In a 2010 interview, Lien indicated that her post-acting life was going fine. “Everything worked out the way it should have. Everything happens for a reason. So I don’t look back and say it should have been like this or it should have been like that. I’m perfectly at peace and content with my life. I don’t live in the past and I don’t wish anything were different.” Sadly, the ‘peace’ wouldn’t last.

“The offender stated she wasn’t going any f*****g where”

Having put acting completely behind her by 2002, Lien turned to caring for her children and dogs, as well as studying with an eye to becoming a healthcare professional. This would seem to be a gracious way to retire from the public eye, but within a few years Lien would return to the spotlight under thoroughly unpleasant circumstances.

In recent years, Lien has had an unfortunate array of run-ins with the police. In 2012,Lien was charged with evading arrest, resisting arrest, reckless endangerment and aggravated assault. In 2015, Lien once again faced criminal charges when she reportedly rammed her vehicle into a police cruiser. In an angry confrontation with a neighbour later in 2015, Lien was accused of exposing herself unclothed in front of the neighbour’s children.

Responding officer Billy Walker said of the latter incident that police attended the scene, where Lien refused to get dressed and threatened to have the officers shot and killed. “The offender stated she wasn’t going any f*****g where and we needed to leave her alone,” Walker elaborated. As a result, Lien landed two misdemeanour charges for indecent exposure, and she was ordered to attend a psychological evaluation at Moccasin Bend Mental Health Institute in Chattanooga, Tennessee.

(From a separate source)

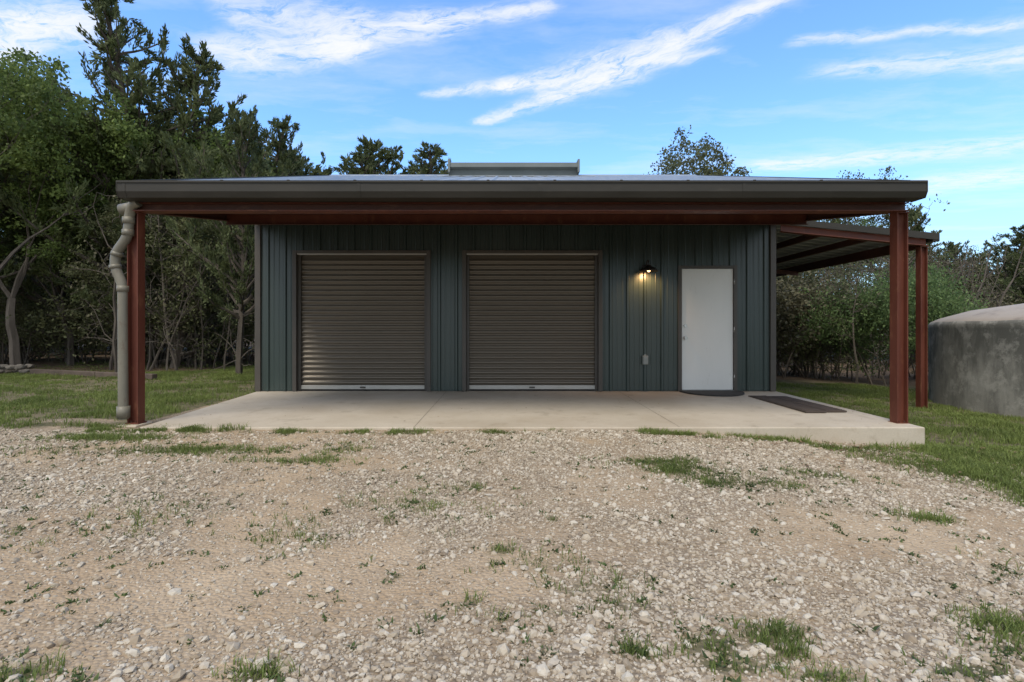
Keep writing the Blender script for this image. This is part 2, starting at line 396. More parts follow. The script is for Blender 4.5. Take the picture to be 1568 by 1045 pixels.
# ---------------------------------------------------------------- building
B=empty('metal_garage_building')
def ribprofile(u0,u1,base=0.0):
    pts=[]; p=.305
    k0=int(math.floor((u0-base)/p))-1; k1=int(math.ceil((u1-base)/p))+1
    for k in range(k0,k1):
        c=base+k*p
        pts+= [(c-.034,0),(c-.016,.03),(c+.016,.03),(c+.034,0),(c+.094,0),(c+.102,.005),(c+.114,.005),(c+.122,0),(c+.184,0),(c+.192,.005),(c+.204,.005),(c+.212,0)]
    def at(u):
        for a,b_ in zip(pts[:-1],pts[1:]):
            if a[0]<=u<=b_[0]: return a[1]+(b_[1]-a[1])*((u-a[0])/(b_[0]-a[0]+1e-9))
        return 0
    return [(u0,at(u0))]+[q for q in pts if u0<q[0]<u1]+[(u1,at(u1))]
def ribwall(name,segs,mapf,mat,parent,base=0):
    V=[];Fc=[]
    for (u0,u1,z0,z1) in segs:
        pr=ribprofile(u0,u1,base)
        o=len(V)
        for (u,off) in pr:
            V.append(mapf(u,off,z0)); V.append(mapf(u,off,z1(u) if callable(z1) else z1))
        for i in range(len(pr)-1): Fc.append((o+2*i,o+2*i+2,o+2*i+3,o+2*i+1))
    return poly(name,V,Fc,mat,parent)
RS=.299; ZE=2.80
def roofz(y): return ZE+(y-YE)*RS if y<13.45 else ZE+(2*13.45-y-YE)*RS
D1=(-3.76,-1.375); D2=(-.745,1.675); DD=(3.10,4.06); GH=2.475; DH=2.20
YB=17.4
ribwall('front_wall',[(XL,D1[0],0.01,3.7),(D1[0],D1[1],GH,3.7),(D1[1],D2[0],.01,3.7),(D2[0],D2[1],GH,3.7),(D2[1],DD[0],.01,3.7),(DD[0],DD[1],DH,3.7),(DD[1],XR,.01,3.7)],
        lambda u,o,z:(u,YW-o,z),M_wall,B,base=.03)
zt=lambda u: roofz(u)-.08
for nm,X0,sg in(('left_wall',XL,-1),('right_wall',XR,1)):
    ribwall(nm,[(YW,13.45,-.45,zt),(13.45,YB,-.45,zt)],lambda u,o,z,X0=X0,sg=sg:(X0+sg*o,u,z),M_wall,B)
ribwall('back_wall',[(XL,XR,-.45,3.7)],lambda u,o,z:(u,YB+o,z),M_wall,B)
box('foundation',XL+.02,XR-.02,YW+.04,YB-.02,-.5,-.004,M_slab,B,0)
V=[];Fc=[]
for z in(.12,1.05,2.0,2.7):
    k=-16
    while k<17:
        for du in(-.055,.25-.06):
            u=.03+k*.305+du
            if XL+.08<u<XR-.08 and not any(a-.06<u<b_+.06 and z<h for a,b_,h in((*D1,GH+.06),(*D2,GH+.06),(*DD,DH+.06))):
                o=len(V); s_=.007
                V+=[(u-s_,YW-.002,z-s_),(u+s_,YW-.002,z-s_),(u+s_,YW-.002,z+s_),(u-s_,YW-.002,z+s_),(u,YW-.007,z)]
                Fc+=[(o,o+1,o+4),(o+1,o+2,o+4),(o+2,o+3,o+4),(o+3,o,o+4)]
        k+=1
poly('siding_screws',V,Fc,M_trim,B)
for nm,xc_ in(('corner_trim_a',XL),('corner_trim_b',XR)):
    box(nm,xc_-.05,xc_+.05,YW-.045,YW+.08,.004,3.2,M_trim,B,.006)
def gdoor(nm,x0,x1):
    e=empty(nm); e.parent=B
    for s,xx in(('jamb_a',x0),('jamb_b',x1)):
        box(s,xx-.035,xx+.035,YW-.042,YW+.16,.003,GH+.035,M_trim,e,.004)
    box('head_trim',x0+.036,x1-.036,YW-.040,YW+.16,GH-.02,GH+.033,M_trim,e,.004)
    box('head_bar',x0+.04,x1-.04,YW-.02,YW+.05,GH-.042,GH-.0215,M_bar,e,.003)
    for s,xx in(('guide_a',x0+.036),('guide_b',x1-.086)):
        box(s,xx,xx+.05,YW+.035,YW+.15,.003,GH-.043,M_trim,e,.003)
    zs=[];N=25; p=(GH-.1-.1)/N; V=[];Fc=[]
    prof=[(0,0),(.10,.0),(.2,.010),(.36,.021),(.5,.025),(.66,.021),(.82,.010),(.92,.0)]
    for i in range(N):
        for (a_,o_) in prof: zs.append((.1+(i+a_)*p,o_))
    zs.append((.1+N*p+.06,0))
    for (z,o_) in zs: V+= [(x0+.08,YW+.10-o_,z),(x1-.08,YW+.10-o_,z)]
    for i in range(len(zs)-1): Fc.append((2*i,2*i+1,2*i+3,2*i+2))
    poly('curtain',V,Fc,M_curt,e,smooth=True)
    box('bottom_bar',x0+.08,x1-.08,YW+.06,YW+.115,.03,.102,M_bar,e,.005)
    box('bottom_seal',x0+.085,x1-.085,YW+.075,YW+.11,.002,.03,M_blk,e,.004)
    box('latch',(x0+x1)/2-.05,(x0+x1)/2+.05,YW+.048,YW+.06,.05,.08,M_trim,e,.003)
gdoor('rollup_door_a',*D1); gdoor('rollup_door_b',*D2)
E=empty('entry_door'); E.parent=B
x0,x1=DD
box('frame_a',x0-.045,x0+.02,YW-.038,YW+.1,.003,DH+.04,M_trim,E,.004)
box('frame_b',x1-.02,x1+.045,YW-.038,YW+.1,.003,DH+.04,M_trim,E,.004)
box('frame_head',x0+.021,x1-.021,YW-.036,YW+.1,DH-.015,DH+.038,M_trim,E,.004)
box('door_leaf',x0+.024,x1-.024,YW-.012,YW+.03,.03,DH-.019,M_white,E,.004)
box('threshold',x0+.021,x1-.021,YW-.06,YW+.05,.002,.026,M_vent,E,.004)
for z in(.95,1.17):
    cyl('rose',(x0+.085,YW-.012,z),(x0+.085,YW-.02,z),.034,.032,M_chrome,E)
    cyl('knob',(x0+.085,YW-.02,z),(x0+.085,YW-(.075 if z<1 else .035),z),.014 if z<1 else .022,.030 if z<1 else .02,M_chrome,E)
for z in(.25,1.1,1.95): cyl('hinge',(x1-.012,YW-.03,z-.05),(x1-.012,YW-.03,z+.05),.009,.009,M_chrome,E,10)
# roof
xl,xr=-4.42,4.78
Rf=empty('roof'); Rf.parent=B
def roofside(nm,ya,yb):
    pr=ribprofile(xl,xr,.1); V=[];Fc=[]
    for(u,o) in pr: V.append((u,ya,roofz(ya)+o)); V.append((u,yb,roofz(yb)+o))
    for i in range(len(pr)-1): Fc.append((2*i,2*i+2,2*i+3,2*i+1))
    poly(nm,V,Fc,M_galv,Rf)
roofside('roof_sheet_front',YE+.02,13.45); roofside('roof_sheet_back',13.45,20.7)
prism('ridge_cap',[(13.2,roofz(13.2)+.03),(13.45,roofz(13.45)+.05),(13.7,roofz(13.7)+.03),(13.7,roofz(13.7)+.012),(13.2,roofz(13.2)+.012)],'x',xl,xr,M_galv,Rf)
for nm,a_,b_ in(('rake_a',xl-.02,xl+.03),('rake_b',xr-.03,xr+.02)):
    prism(nm,[(YE+.12,roofz(YE+.12)+.04),(13.45,roofz(13.45)+.04),(20.7,roofz(20.7)+.04),(20.7,roofz(20.7)-.14),(13.45,roofz(13.45)-.14),(YE+.12,roofz(YE+.12)-.12)],'x',a_,b_,M_gut,Rf)
vx0,vx1=-1.40,1.78; yr=13.45; zr=4.97
prism('ridge_vent',[(yr-.22,zr-.04),(yr-.22,zr+.10),(yr-.36,zr+.13),(yr-.36,zr+.24),(yr,zr+.35),(yr+.36,zr+.24),(yr+.36,zr+.13),(yr+.22,zr+.10),(yr+.22,zr-.04)],'x',vx0,vx1,M_vent,Rf,.004)
box('vent_cap_a',vx0-.03,vx0+.02,yr-.39,yr+.39,zr+.0,zr+.32,M_vent,Rf,.006)
box('vent_cap_b',vx1-.02,vx1+.03,yr-.39,yr+.39,zr+.0,zr+.32,M_vent,Rf,.006)
gy0=YE-.13; dz=-.042
prism('gutter',[(a_,b_+dz) for a_,b_ in[(gy0+.03,2.655),(gy0,2.72),(gy0,2.815),(gy0-.012,2.818),(gy0-.012,2.842),(gy0+.012,2.842),(gy0+.012,2.70),(gy0+.04,2.67),(YE+.10,2.67),(YE+.10,2.82),(YE+.115,2.82),(YE+.115,2.655)]],'x',xl-.02,xr+.02,M_gut,B)
for nm,a_ in(('gutter_end_a',xl-.028),('gutter_end_b',xr+.021)):
    prism(nm,[(gy0+.03,2.65+dz),(gy0-.004,2.72+dz),(gy0-.004,2.838+dz),(YE+.12,2.85+dz),(YE+.12,2.65+dz)],'x',a_,a_+.008,M_gut,B)
for i,xx in enumerate((-4.38,-1.7,.37,2.7)):
    prism('gutter_seam',[(gy0+.028,2.652+dz),(gy0-.004,2.72+dz),(gy0-.004,2.814+dz),(gy0,2.814+dz),(gy0,2.72+dz),(gy0+.03,2.657+dz)],'x',xx,xx+.035,M_gut,B)
for k in range(12):
    xx=xl+.4+k*.76
    box('gutter_strap',xx,xx+.03,gy0-.008,YE+.11,2.845+dz,2.850+dz,M_gut,B,0)
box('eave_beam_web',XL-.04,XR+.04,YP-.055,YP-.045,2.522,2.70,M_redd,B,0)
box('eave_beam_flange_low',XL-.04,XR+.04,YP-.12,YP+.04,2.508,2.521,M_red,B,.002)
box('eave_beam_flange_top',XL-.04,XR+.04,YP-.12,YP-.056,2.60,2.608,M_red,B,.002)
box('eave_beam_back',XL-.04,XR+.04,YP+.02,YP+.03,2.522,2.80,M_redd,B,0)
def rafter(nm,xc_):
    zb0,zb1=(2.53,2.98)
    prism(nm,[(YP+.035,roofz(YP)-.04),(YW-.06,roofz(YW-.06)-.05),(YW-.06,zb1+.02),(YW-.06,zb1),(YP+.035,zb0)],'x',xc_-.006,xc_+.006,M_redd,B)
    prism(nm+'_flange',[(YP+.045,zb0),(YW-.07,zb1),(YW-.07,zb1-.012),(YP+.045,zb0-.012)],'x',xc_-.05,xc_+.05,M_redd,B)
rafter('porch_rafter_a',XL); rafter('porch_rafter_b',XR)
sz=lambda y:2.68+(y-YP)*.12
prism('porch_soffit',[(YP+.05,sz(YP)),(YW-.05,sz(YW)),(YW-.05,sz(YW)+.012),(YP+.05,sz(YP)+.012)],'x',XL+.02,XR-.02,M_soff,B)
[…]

TMZ reported that, in 2018, Lien was arrested twice in quick succession for driving on a revoked license. Police told TMZ that her license was revoked due to a previous DUI charge. Since her last arrest in 2018, Lien’s name has not made the news again, nor has the former actress made any public statements or appearances. It can only be hoped that the former actor has, at last, found peace.